The Adelaide-born, Sydney-based trumpeter took up the instrument as
a University of Adelaide undergraduate.
"I used to
hang out in the Velvet Tavern in Hindley St ... and I started
forming my own bands in the mid-1960s," Johnson says.
"We played
mostly trad jazz because that was the scene I had stumbled into,
although my jazz interests are much broader now."
Among his
influences is Australia's great trad jazz star, Graeme Bell.
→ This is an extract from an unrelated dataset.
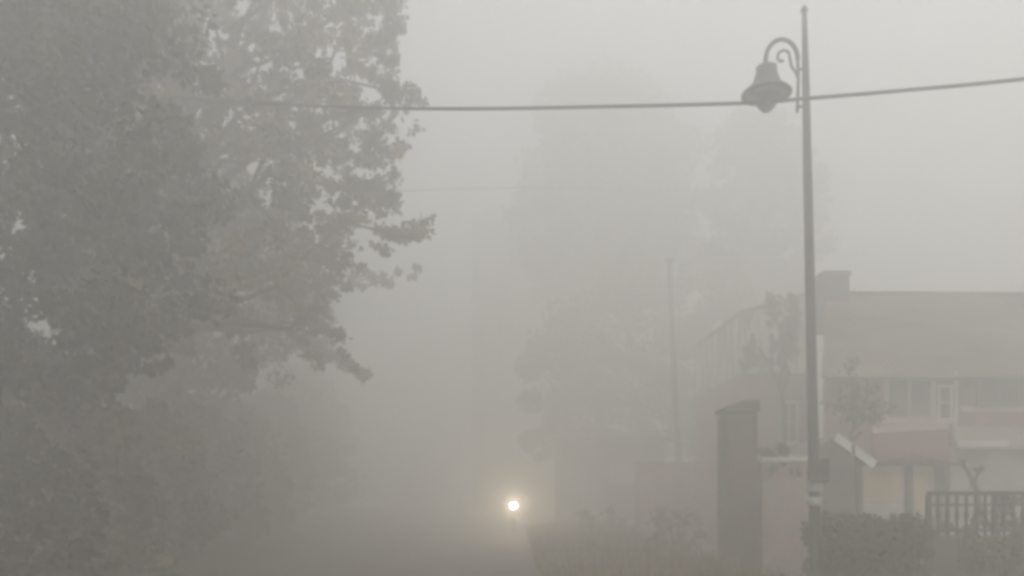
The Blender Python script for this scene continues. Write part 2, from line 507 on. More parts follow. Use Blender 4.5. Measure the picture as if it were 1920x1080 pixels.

Johnson
joined Bell's All Stars in the 1970s.
"Although I
enjoyed it, I didn't fully understand how important that band was,"
says Johnson.
He will
join two local bands, one led by Bruce Gray, the other by trombonist
Gordon Coulson, during his Adelaide visit.
Coulson sat
in with Johnson's band in Sydney and this is his chance to return
the favour.
However,
the main purpose for coming to the Glenelg Jazz Festival is to talk
about jazz.
"It's more
of an informal presentation rather than a lecture," Johnson says.
"It's about
aspects of the history of jazz in Australia and trying to identify
its various strands."
As part of
the festival, there will be a screening of the earliest surviving
film footage of jazz being played in Australia.
The footage
of a jazz band playing as a woman dances is from Charles Chauvel's
silent 1926 film Green Hide.
Johnson
found the shooting script in which Chauvel states the cinema band
should play A Certain Party, a hit recorded by popular
Australian jazz trumpeter and trombonist Frank Coughlan.
In the
1920s, cinema bands would play live music to accompany silent
movies. Johnson's Big Picture presentation will be at St
Peter's Church on Saturday at 4pm. Graeme Bell and his Reunion Band
head up the trad jazz. One of his old band members, and one of
Australia's great trumpeters, Bob Barnard also is here with his
famed band.
Modern jazz
is served up care of reeds man Errol Buddle, who became a jazz
legend in the 1950s through the Australian Jazz Quintet, while the
Paul Grabowsky Trio is also making an appearance.
More
contemporary flavours come via Bernie McGann Trio, with Lee Gunness
providing firework vocals with Ken Way's All Stars.
Local bands
will serve doses of cool from E-Type Jazz, bebop from Ted Nettlebeck
and Schmoe and cutting edge from ACME Jazz Unit. High-school bands
will feature free on Stage 4 both days.
Adelaide
favourites, including the SA Police Band and its Dixie Band offshoot
will play, as will Air Force Jazz Ensemble.